Goal: Records follow. Pull out every line that contains "this".

Extracted material:
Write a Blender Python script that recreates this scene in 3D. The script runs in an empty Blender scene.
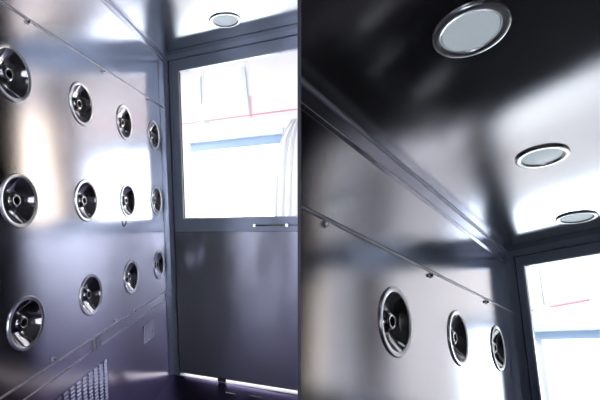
import bpy, bmesh, math, random
from mathutils import Vector, Matrix
random.seed(7)
C = bpy.context.scene
COL = C.collection
PI = math.pi

# ------------------------------------------------------------------ camera
F, PX, PY = 401.05, 250.1, 226.27            # focal length and optical axis, in pixels of a 600x400 frame


def rodrigues(r):
    v = Vector(r)
    return Matrix.Rotation(v.length, 3, v.normalized())


RL = rodrigues((0.06194, -0.020825, -0.137386))
TL = Vector((-0.535158, 2.466221, 1.041203))
RR = rodrigues((-0.331281, -0.043224, -0.786454))
TR = Vector((1.261066, 1.979902, -0.128301))
RS = 0.92                                    # size of the right booth against its first survey
UP2 = Vector((0, 0, 2.0))
RLt = RL.transposed()
CAM = RLt @ (-TL) + UP2                      # the floor of the left booth is z = 0

cam_d = bpy.data.cameras.new('camera')
cam = bpy.data.objects.new('camera', cam_d)
COL.objects.link(cam)
cam_d.sensor_width = 36.0
cam_d.sensor_fit = 'HORIZONTAL'
cam_d.lens = F / 600.0 * 36.0
cam_d.shift_x = (300.0 - PX) / 600.0
cam_d.shift_y = (PY - 200.0) / 600.0
cam_d.clip_start = 0.02
ax, ay, az = RLt @ Vector((1, 0, 0)), RLt @ Vector((0, 1, 0)), RLt @ Vector((0, 0, 1))
m = Matrix((ax, az, -ay)).transposed().to_4x4()
m.translation = CAM
cam.matrix_world = m
C.camera = cam

# ------------------------------------------------------------------ light and exposure
world = bpy.data.worlds.new('overcast_sky')
C.world = world
world.use_nodes = True
bg = world.node_tree.nodes['Background']
bg.inputs['Color'].default_value = (0.84, 0.93, 1.0, 1)
bg.inputs['Strength'].default_value = 6.0
C.view_settings.view_transform = 'Standard'
C.view_settings.look = 'None'
C.view_settings.exposure = 0.0
C.view_settings.gamma = 1.0
C.view_settings.use_curve_mapping = False


# ------------------------------------------------------------------ materials
def new_mat(name):
    mt = bpy.data.materials.new(name)
    mt.use_nodes = True
    nt = mt.node_tree
    return mt, nt, nt.nodes['Principled BSDF']


def steel(name, col, rough, var=0.03, scale=(1, 1, 1), bump=0.0, aniso=0.0, tangent=(0, 1, 0), broad=0.0, broad_rough=0.55):
    """sheet steel: a glossy lobe stretched across the brushing, and a broader one for the fine grain"""
    mt = bpy.data.materials.new(name)
    mt.use_nodes = True
    nt = mt.node_tree
    nt.nodes.remove(nt.nodes['Principled BSDF'])
    out = nt.nodes['Material Output']
    tc = nt.nodes.new('ShaderNodeTexCoord')
    mp = nt.nodes.new('ShaderNodeMapping')
    mp.inputs['Scale'].default_value = scale
    nz = nt.nodes.new('ShaderNodeTexNoise')
    nz.inputs['Scale'].default_value = 3.0
    nz.inputs['Detail'].default_value = 5.0
    nt.links.new(tc.outputs['Object'], mp.inputs['Vector'])
    nt.links.new(mp.outputs['Vector'], nz.inputs['Vector'])
    mr = nt.nodes.new('ShaderNodeMapRange')
    mr.inputs['From Min'].default_value = 0.3
    mr.inputs['From Max'].default_value = 0.7
    mr.inputs['To Min'].default_value = max(0.02, rough - var)
    mr.inputs['To Max'].default_value = rough + var
    nt.links.new(nz.outputs['Fac'], mr.inputs['Value'])
    g = nt.nodes.new('ShaderNodeBsdfAnisotropic')
    g.distribution = 'BECKMANN'
    g.inputs['Color'].default_value = (*col, 1)
    g.inputs['Anisotropy'].default_value = aniso
    nt.links.new(mr.outputs['Result'], g.inputs['Roughness'])
    vt = nt.nodes.new('ShaderNodeVectorTransform')
    vt.vector_type = 'VECTOR'
    vt.convert_from = 'OBJECT'
    vt.convert_to = 'WORLD'
    vt.inputs[0].default_value = tangent
    nt.links.new(vt.outputs[0], g.inputs['Tangent'])
    shader = g
    nrm = None
    if bump:
        n2 = nt.nodes.new('ShaderNodeTexNoise')
        n2.inputs['Scale'].default_value = 2.2
        n2.inputs['Detail'].default_value = 1.0
        nt.links.new(tc.outputs['Object'], n2.inputs['Vector'])
        bp = nt.nodes.new('ShaderNodeBump')
        bp.inputs['Strength'].default_value = 1.0
        bp.inputs['Distance'].default_value = bump
        nt.links.new(n2.outputs['Fac'], bp.inputs['Height'])
        nt.links.new(bp.outputs['Normal'], g.inputs['Normal'])
    if broad:
        g2 = nt.nodes.new('ShaderNodeBsdfAnisotropic')
        g2.distribution = 'GGX'
        g2.inputs['Color'].default_value = (*col, 1)
        g2.inputs['Roughness'].default_value = broad_rough
        mx = nt.nodes.new('ShaderNodeMixShader')
        mx.inputs['Fac'].default_value = broad
        nt.links.new(g.outputs[0], mx.inputs[1])
        nt.links.new(g2.outputs[0], mx.inputs[2])
        shader = mx
    nt.links.new(shader.outputs[0], out.inputs['Surface'])
    return mt


def plain(name, col, rough=0.5, metal=0.0, emit=None, strength=0.0):
    mt, nt, p = new_mat(name)
    p.inputs['Roughness'].default_value = rough
    p.inputs['Metallic'].default_value = metal
    nz = nt.nodes.new('ShaderNodeTexNoise')
    nz.inputs['Scale'].default_value = 18.0
    mx = nt.nodes.new('ShaderNodeMix')
    mx.data_type = 'RGBA'
    mx.inputs['A'].default_value = (*[c * 0.96 for c in col], 1)
    mx.inputs['B'].default_value = (*[min(1, c * 1.03) for c in col], 1)
    nt.links.new(nz.outputs['Fac'], mx.inputs['Factor'])
    nt.links.new(mx.outputs['Result'], p.inputs['Base Color'])
    if emit:
        p.inputs['Emission Color'].default_value = (*emit, 1)
        p.inputs['Emission Strength'].default_value = strength
    return mt


def film(name, col):
    mt = bpy.data.materials.new(name)
    mt.use_nodes = True
    nt = mt.node_tree
    nt.nodes.remove(nt.nodes['Principled BSDF'])
    t = nt.nodes.new('ShaderNodeBsdfTranslucent')
    t.inputs['Color'].default_value = (*col, 1)
    nt.links.new(t.outputs[0], nt.nodes['Material Output'].inputs['Surface'])
    return mt


def glass(name):
    mt = bpy.data.materials.new(name)
    mt.use_nodes = True
    nt = mt.node_tree
    nt.nodes.remove(nt.nodes['Principled BSDF'])
    out = nt.nodes['Material Output']
    tr = nt.nodes.new('ShaderNodeBsdfTransparent')
    tr.inputs['Color'].default_value = (0.97, 0.985, 1.0, 1)
    gl = nt.nodes.new('ShaderNodeBsdfGlossy')
    gl.inputs['Roughness'].default_value = 0.02
    fr = nt.nodes.new('ShaderNodeFresnel')
    fr.inputs['IOR'].default_value = 1.35
    mx = nt.nodes.new('ShaderNodeMixShader')
    nt.links.new(fr.outputs['Fac'], mx.inputs['Fac'])
    nt.links.new(tr.outputs['BSDF'], mx.inputs[1])
    nt.links.new(gl.outputs['BSDF'], mx.inputs[2])
    nt.links.new(mx.outputs['Shader'], out.inputs['Surface'])
    return mt


M = {
    'wall': steel('brushed_steel', (0.73, 0.71, 0.74), 0.18, 0.015, (1, 1.2, 1), 0.003, 0.27, (0, 1, 0), 0.015, 0.5),
    'ceiling': steel('ceiling_steel', (0.76, 0.77, 0.80), 0.19, 0.01, (1, 1, 1), 0.0012, 0.5, (0, 1, 0), 0.05),
    'door': steel('door_steel', (0.86, 0.88, 1.0), 0.24, 0.01, (6, 1, 1), 0.004, 0.62, (1, 0, 0), 0.32, 0.6),
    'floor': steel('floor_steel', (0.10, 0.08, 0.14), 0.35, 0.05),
    'trim': steel('trim_steel', (0.60, 0.60, 0.68), 0.20, 0.02, broad=0.25),
    'chrome': steel('polished_chrome', (0.88, 0.87, 0.88), 0.09, 0.02, broad=0.1),
    'rim': steel('satin_rim', (0.93, 0.94, 0.96), 0.25, 0.02, broad=0.3),
    'dark': plain('dark_void', (0.012, 0.011, 0.014), 0.7),
    'white': plain('white_plaster', (0.82, 0.83, 0.86), 0.8),
    'outfloor': plain('pale_floor', (0.80, 0.80, 0.82), 0.6),
    'blind': plain('blue_grey_blind', (0.36, 0.50, 0.72), 0.8),
    'blindcase': plain('blind_case', (0.62, 0.72, 0.84), 0.5),
    'red': plain('red_paint', (0.86, 0.36, 0.46), 0.4),
    'lamp': plain('enamel_shade', (0.60, 0.66, 0.70), 0.4),
    'curtain': plain('white_cloth', (0.88, 0.91, 0.96), 0.9),
    'diffuser': plain('opal_diffuser', (0.52, 0.58, 0.64), 0.35, 0.0, (0.80, 0.92, 1.0), 0.36),
    'sensor': plain('grey_plastic', (0.42, 0.42, 0.50), 0.35),
    'seal': plain('dark_seal', (0.05, 0.05, 0.07), 0.5),
    'block': plain('pale_block', (0.62, 0.66, 0.74), 0.8),
    'glass': glass('clear_glass'),
    'flange': steel('satin_flange', (0.90, 0.90, 0.92), 0.20, 0.02, broad=0.4),
    'frame': steel('frame_steel', (0.72, 0.82, 1.0), 0.25, 0.01, (1, 1, 1), 0.0, 0.5, (1, 0, 0), 0.65, 0.7),
    'film': film('added_cream_film', (0.97, 0.86, 0.74)),
    'pale_film': film('added_ivory_film', (1.0, 0.90, 0.76)),
    'column': plain('added_column_grey', (0.07, 0.065, 0.08), 0.6),
    'strip': plain('aluminium_strip', (0.78, 0.78, 0.84), 0.35, 0.4),
    'vent': steel('vent_steel', (0.45, 0.44, 0.50), 0.18, 0.015, (1, 1, 1), 0.0, 0.27, (1, 0, 0), 0.015),
    'edge': steel('edge_steel', (0.82, 0.80, 0.82), 0.08, 0.02),
}


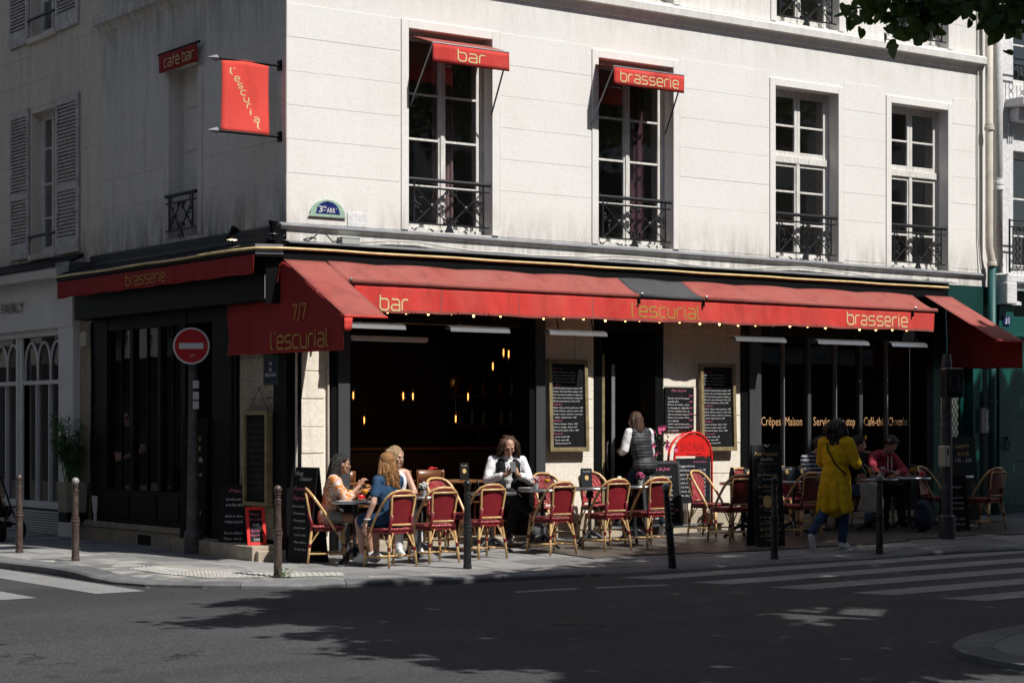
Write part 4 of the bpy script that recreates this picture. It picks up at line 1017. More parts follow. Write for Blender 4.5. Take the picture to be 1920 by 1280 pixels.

Task result:
Write a Blender Python script that recreates this scene in 3D. The script runs in an empty Blender scene.
Write part 4 of the bpy script that recreates this picture. It picks up at line 1017. More parts follow. Write for Blender 4.5. Take the picture to be 1920 by 1280 pixels.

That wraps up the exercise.